- _Work required_
Give the data below again exactly as it stands. Omit the pictures.
○ ○ ○ ○ ○
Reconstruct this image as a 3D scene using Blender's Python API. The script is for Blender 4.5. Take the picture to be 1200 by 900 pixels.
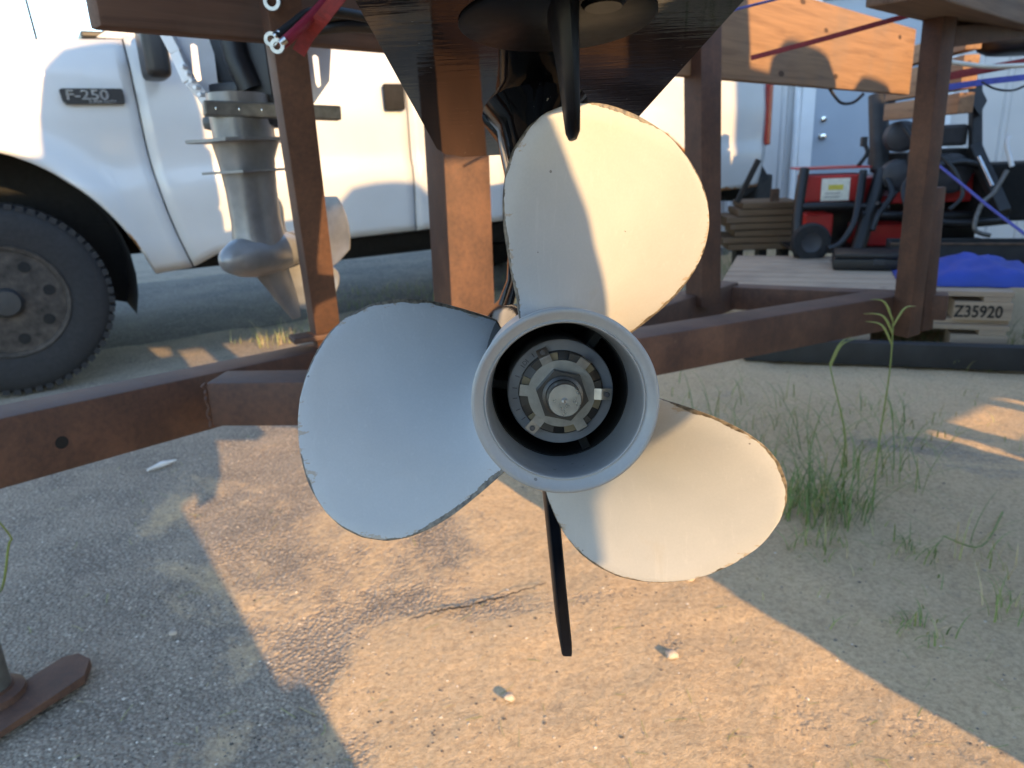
import bpy, bmesh, math, random
from mathutils import Vector, Matrix, noise
from math import radians, sin, cos, pi, sqrt, atan2
random.seed(7)
for o in list(bpy.data.objects): bpy.data.objects.remove(o)
SC = bpy.context.scene
COL = SC.collection

# ------------------------------------------------------------------ camera
H = 0.93; FPX = 867.0
TH = radians(17.3); RO = radians(2.5)
R0 = Vector((1,0,0)); U0 = Vector((0,sin(TH),cos(TH))); FW = Vector((0,cos(TH),-sin(TH)))
CR = R0*cos(RO)-U0*sin(RO); CU = R0*sin(RO)+U0*cos(RO)
CAMP = Vector((0,0,H))
cd_ = bpy.data.cameras.new('camera'); cam = bpy.data.objects.new('camera', cd_); COL.objects.link(cam)
cam.matrix_world = Matrix(((CR.x,CU.x,-FW.x,0),(CR.y,CU.y,-FW.y,0),(CR.z,CU.z,-FW.z,H),(0,0,0,1)))
cd_.sensor_width = 36; cd_.lens = FPX*36/1200; cd_.clip_start = .02; cd_.clip_end = 2000
cd_.dof.use_dof = True; cd_.dof.focus_distance = .47; cd_.dof.aperture_fstop = 13
SC.camera = cam
# ------------------------------------------------------------------ sky, sun, exposure
AZ = radians(33); EL = radians(18.0)
SDIR = Vector((sin(AZ)*cos(EL), -cos(AZ)*cos(EL), sin(EL)))       # towards the sun
w = bpy.data.worlds.new('World'); SC.world = w; w.use_nodes = True
nt = w.node_tree; nt.nodes.clear()
sky = nt.nodes.new('ShaderNodeTexSky'); sky.sky_type = 'NISHITA'; sky.sun_disc = False
sky.sun_elevation = EL; sky.sun_rotation = atan2(SDIR.x, SDIR.y); sky.air_density = 1.0; sky.dust_density = .1; sky.ozone_density = 1.5
bg = nt.nodes.new('ShaderNodeBackground'); bg.inputs['Strength'].default_value = .15
wo = nt.nodes.new('ShaderNodeOutputWorld')
nt.links.new(sky.outputs[0], bg.inputs[0]); nt.links.new(bg.outputs[0], wo.inputs[0])
sl = bpy.data.lights.new('sun','SUN'); sl.energy = 2.5; sl.angle = radians(.53); sl.color = (1,.62,.265)
so = bpy.data.objects.new('sun', sl); COL.objects.link(so)
so.rotation_euler = SDIR.to_track_quat('Z','Y').to_euler(); so.location = SDIR*30
SC.view_settings.view_transform = 'Standard'; SC.view_settings.look = 'None'
SC.view_settings.exposure = 2.02; SC.view_settings.gamma = 1

# ------------------------------------------------------------------ geometry helpers
def P(x,y,Z):            # a point seen at photo pixel (x,y) at depth Z
    return CAMP+CR*((x-600)/FPX*Z)+CU*((450-y)/FPX*Z)+FW*Z
def G(x,y,h=0):          # the point at height h seen at that pixel
    d = CR*((x-600)/FPX)+CU*((450-y)/FPX)+FW
    return CAMP+d*((h-H)/d.z)
def UW(u,a,z=0):         # sun-aligned coordinates: u across the light, a away from the sun
    return Vector((u*cos(AZ)-a*sin(AZ), u*sin(AZ)+a*cos(AZ), z))

def link(name, me, mat, parent=None, loc=None):
    o = bpy.data.objects.new(name, me); COL.objects.link(o)
    if mat: me.materials.append(mat)
    if parent: o.parent = parent
    if loc is not None: o.location = loc
    return o
def done(bm, name, mat, parent=None, smooth=False, bevel=0, seg=2, loc=None, angle=40):
    if bevel:
        es = [e for e in bm.edges if len(e.link_faces)==2 and e.calc_face_angle(0) > radians(30)]
        bmesh.ops.bevel(bm, geom=es, offset=bevel, segments=seg, affect='EDGES', profile=.6)
    bmesh.ops.recalc_face_normals(bm, faces=bm.faces)
    me = bpy.data.meshes.new(name); bm.to_mesh(me); bm.free()
    if smooth:
        for p in me.polygons: p.use_smooth = True
        try: me.set_sharp_from_angle(angle=radians(angle))
        except Exception: pass
    return link(name, me, mat, parent, loc)
def empty(name, loc, label, cat, group=None, rot=None):
    o = bpy.data.objects.new(name, None); COL.objects.link(o); o.empty_display_size = .1
    if rot is not None:
        m = rot.to_4x4(); m.translation = loc; o.matrix_world = m
    else: o.location = loc
    return tag(o, label, cat, group)
def tag(o, label, cat, group=None):
    o['label'] = label; o['category'] = cat
    if group: o['group'] = group
    return o
def kind(o, k): o['kind'] = k; return o
def V(*a): return Vector(a)

def box(bm, c, size, rot=None):
    m = Matrix.Translation(c) @ (rot.to_4x4() if rot else Matrix()) @ Matrix.Diagonal((*size,1))
    return bmesh.ops.create_cube(bm, size=1, matrix=m)['verts']
def beam(bm, p0, p1, w, h, up=V(0,0,1)):   # w across, h along up ; p0,p1 axis ends
    p0 = Vector(p0); p1 = Vector(p1); d = (p1-p0); L = d.length; d.normalize()
    s = d.cross(up); s.normalize(); u = s.cross(d)
    rot = Matrix((s,d,u)).transposed()
    return box(bm, (p0+p1)/2, (w,L,h), rot)
def tube(bm, pts, r, seg=10, caps=True):
    pts = [Vector(p) for p in pts]; n = len(pts)
    rr = r if isinstance(r,(list,tuple)) else [r]*n
    rings = []; ref = None
    for i,p in enumerate(pts):
        d = (pts[min(i+1,n-1)]-pts[max(i-1,0)]).normalized()
        if ref is None: ref = d.orthogonal().normalized()
        ref = (ref-d*ref.dot(d)).normalized(); b = d.cross(ref)
        rings.append([bm.verts.new(p+(ref*cos(2*pi*k/seg)+b*sin(2*pi*k/seg))*rr[i]) for k in range(seg)])
    for i in range(n-1):
        for k in range(seg): bm.faces.new((rings[i][k],rings[i][(k+1)%seg],rings[i+1][(k+1)%seg],rings[i+1][k]))
    if caps:
        bm.faces.new(rings[0][::-1]); bm.faces.new(rings[-1])
def spline(pts, n=8):
    pts = [Vector(p) for p in pts]; out = []
    for i in range(len(pts)-1):
        a = pts[max(i-1,0)]; b = pts[i]; c = pts[i+1]; d = pts[min(i+2,len(pts)-1)]
        for k in range(n):
            t = k/n
            out.append(.5*((2*b)+(c-a)*t+(2*a-5*b+4*c-d)*t*t+(3*b-a-3*c+d)*t**3))
    return out+[pts[-1]]
def lathe(bm, prof, seg=64, axis='Y', close=False, c=V(0,0,0)):   # prof: (radius, along)
    rings = []
    for r,y in prof:
        ring = []
        for k in range(seg):
            a = 2*pi*k/seg
            v = V(r*cos(a), y, r*sin(a)) if axis=='Y' else (V(r*cos(a), r*sin(a), y) if axis=='Z' else V(y, r*cos(a), r*sin(a)))
            ring.append(bm.verts.new(c+v))
        rings.append(ring)
    n = len(rings)
    for i in range(n if close else n-1):
        a = rings[i]; b = rings[(i+1)%n]
        for k in range(seg): bm.faces.new((a[k],a[(k+1)%seg],b[(k+1)%seg],b[k]))
    if not close:
        if prof[0][0] > 1e-5: bm.faces.new(rings[0][::-1])
        if prof[-1][0] > 1e-5: bm.faces.new(rings[-1])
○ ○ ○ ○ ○
- _Written answer_
Reconstruct this image as a 3D scene using Blender's Python API. The script is for Blender 4.5. Take the picture to be 1200 by 900 pixels.
import bpy, bmesh, math, random
from mathutils import Vector, Matrix, noise
from math import radians, sin, cos, pi, sqrt, atan2
random.seed(7)
for o in list(bpy.data.objects): bpy.data.objects.remove(o)
SC = bpy.context.scene
COL = SC.collection

# ------------------------------------------------------------------ camera
H = 0.93; FPX = 867.0
TH = radians(17.3); RO = radians(2.5)
R0 = Vector((1,0,0)); U0 = Vector((0,sin(TH),cos(TH))); FW = Vector((0,cos(TH),-sin(TH)))
CR = R0*cos(RO)-U0*sin(RO); CU = R0*sin(RO)+U0*cos(RO)
CAMP = Vector((0,0,H))
cd_ = bpy.data.cameras.new('camera'); cam = bpy.data.objects.new('camera', cd_); COL.objects.link(cam)
cam.matrix_world = Matrix(((CR.x,CU.x,-FW.x,0),(CR.y,CU.y,-FW.y,0),(CR.z,CU.z,-FW.z,H),(0,0,0,1)))
cd_.sensor_width = 36; cd_.lens = FPX*36/1200; cd_.clip_start = .02; cd_.clip_end = 2000
cd_.dof.use_dof = True; cd_.dof.focus_distance = .47; cd_.dof.aperture_fstop = 13
SC.camera = cam
# ------------------------------------------------------------------ sky, sun, exposure
AZ = radians(33); EL = radians(18.0)
SDIR = Vector((sin(AZ)*cos(EL), -cos(AZ)*cos(EL), sin(EL)))       # towards the sun
w = bpy.data.worlds.new('World'); SC.world = w; w.use_nodes = True
nt = w.node_tree; nt.nodes.clear()
sky = nt.nodes.new('ShaderNodeTexSky'); sky.sky_type = 'NISHITA'; sky.sun_disc = False
sky.sun_elevation = EL; sky.sun_rotation = atan2(SDIR.x, SDIR.y); sky.air_density = 1.0; sky.dust_density = .1; sky.ozone_density = 1.5
bg = nt.nodes.new('ShaderNodeBackground'); bg.inputs['Strength'].default_value = .15
wo = nt.nodes.new('ShaderNodeOutputWorld')
nt.links.new(sky.outputs[0], bg.inputs[0]); nt.links.new(bg.outputs[0], wo.inputs[0])
sl = bpy.data.lights.new('sun','SUN'); sl.energy = 2.5; sl.angle = radians(.53); sl.color = (1,.62,.265)
so = bpy.data.objects.new('sun', sl); COL.objects.link(so)
so.rotation_euler = SDIR.to_track_quat('Z','Y').to_euler(); so.location = SDIR*30
SC.view_settings.view_transform = 'Standard'; SC.view_settings.look = 'None'
SC.view_settings.exposure = 2.02; SC.view_settings.gamma = 1

# ------------------------------------------------------------------ geometry helpers
def P(x,y,Z):            # a point seen at photo pixel (x,y) at depth Z
    return CAMP+CR*((x-600)/FPX*Z)+CU*((450-y)/FPX*Z)+FW*Z
def G(x,y,h=0):          # the point at height h seen at that pixel
    d = CR*((x-600)/FPX)+CU*((450-y)/FPX)+FW
    return CAMP+d*((h-H)/d.z)
def UW(u,a,z=0):         # sun-aligned coordinates: u across the light, a away from the sun
    return Vector((u*cos(AZ)-a*sin(AZ), u*sin(AZ)+a*cos(AZ), z))

def link(name, me, mat, parent=None, loc=None):
    o = bpy.data.objects.new(name, me); COL.objects.link(o)
    if mat: me.materials.append(mat)
    if parent: o.parent = parent
    if loc is not None: o.location = loc
    return o
def done(bm, name, mat, parent=None, smooth=False, bevel=0, seg=2, loc=None, angle=40):
    if bevel:
        es = [e for e in bm.edges if len(e.link_faces)==2 and e.calc_face_angle(0) > radians(30)]
        bmesh.ops.bevel(bm, geom=es, offset=bevel, segments=seg, affect='EDGES', profile=.6)
    bmesh.ops.recalc_face_normals(bm, faces=bm.faces)
    me = bpy.data.meshes.new(name); bm.to_mesh(me); bm.free()
    if smooth:
        for p in me.polygons: p.use_smooth = True
        try: me.set_sharp_from_angle(angle=radians(angle))
        except Exception: pass
    return link(name, me, mat, parent, loc)
def empty(name, loc, label, cat, group=None, rot=None):
    o = bpy.data.objects.new(name, None); COL.objects.link(o); o.empty_display_size = .1
    if rot is not None:
        m = rot.to_4x4(); m.translation = loc; o.matrix_world = m
    else: o.location = loc
    return tag(o, label, cat, group)
def tag(o, label, cat, group=None):
    o['label'] = label; o['category'] = cat
    if group: o['group'] = group
    return o
def kind(o, k): o['kind'] = k; return o
def V(*a): return Vector(a)

def box(bm, c, size, rot=None):
    m = Matrix.Translation(c) @ (rot.to_4x4() if rot else Matrix()) @ Matrix.Diagonal((*size,1))
    return bmesh.ops.create_cube(bm, size=1, matrix=m)['verts']
def beam(bm, p0, p1, w, h, up=V(0,0,1)):   # w across, h along up ; p0,p1 axis ends
    p0 = Vector(p0); p1 = Vector(p1); d = (p1-p0); L = d.length; d.normalize()
    s = d.cross(up); s.normalize(); u = s.cross(d)
    rot = Matrix((s,d,u)).transposed()
    return box(bm, (p0+p1)/2, (w,L,h), rot)
def tube(bm, pts, r, seg=10, caps=True):
    pts = [Vector(p) for p in pts]; n = len(pts)
    rr = r if isinstance(r,(list,tuple)) else [r]*n
    rings = []; ref = None
    for i,p in enumerate(pts):
        d = (pts[min(i+1,n-1)]-pts[max(i-1,0)]).normalized()
        if ref is None: ref = d.orthogonal().normalized()
        ref = (ref-d*ref.dot(d)).normalized(); b = d.cross(ref)
        rings.append([bm.verts.new(p+(ref*cos(2*pi*k/seg)+b*sin(2*pi*k/seg))*rr[i]) for k in range(seg)])
    for i in range(n-1):
        for k in range(seg): bm.faces.new((rings[i][k],rings[i][(k+1)%seg],rings[i+1][(k+1)%seg],rings[i+1][k]))
    if caps:
        bm.faces.new(rings[0][::-1]); bm.faces.new(rings[-1])
def spline(pts, n=8):
    pts = [Vector(p) for p in pts]; out = []
    for i in range(len(pts)-1):
        a = pts[max(i-1,0)]; b = pts[i]; c = pts[i+1]; d = pts[min(i+2,len(pts)-1)]
        for k in range(n):
            t = k/n
            out.append(.5*((2*b)+(c-a)*t+(2*a-5*b+4*c-d)*t*t+(3*b-a-3*c+d)*t**3))
    return out+[pts[-1]]
def lathe(bm, prof, seg=64, axis='Y', close=False, c=V(0,0,0)):   # prof: (radius, along)
    rings = []
    for r,y in prof:
        ring = []
        for k in range(seg):
            a = 2*pi*k/seg
            v = V(r*cos(a), y, r*sin(a)) if axis=='Y' else (V(r*cos(a), r*sin(a), y) if axis=='Z' else V(y, r*cos(a), r*sin(a)))
            ring.append(bm.verts.new(c+v))
        rings.append(ring)
    n = len(rings)
    for i in range(n if close else n-1):
        a = rings[i]; b = rings[(i+1)%n]
        for k in range(seg): bm.faces.new((a[k],a[(k+1)%seg],b[(k+1)%seg],b[k]))
    if not close:
        if prof[0][0] > 1e-5: bm.faces.new(rings[0][::-1])
        if prof[-1][0] > 1e-5: bm.faces.new(rings[-1])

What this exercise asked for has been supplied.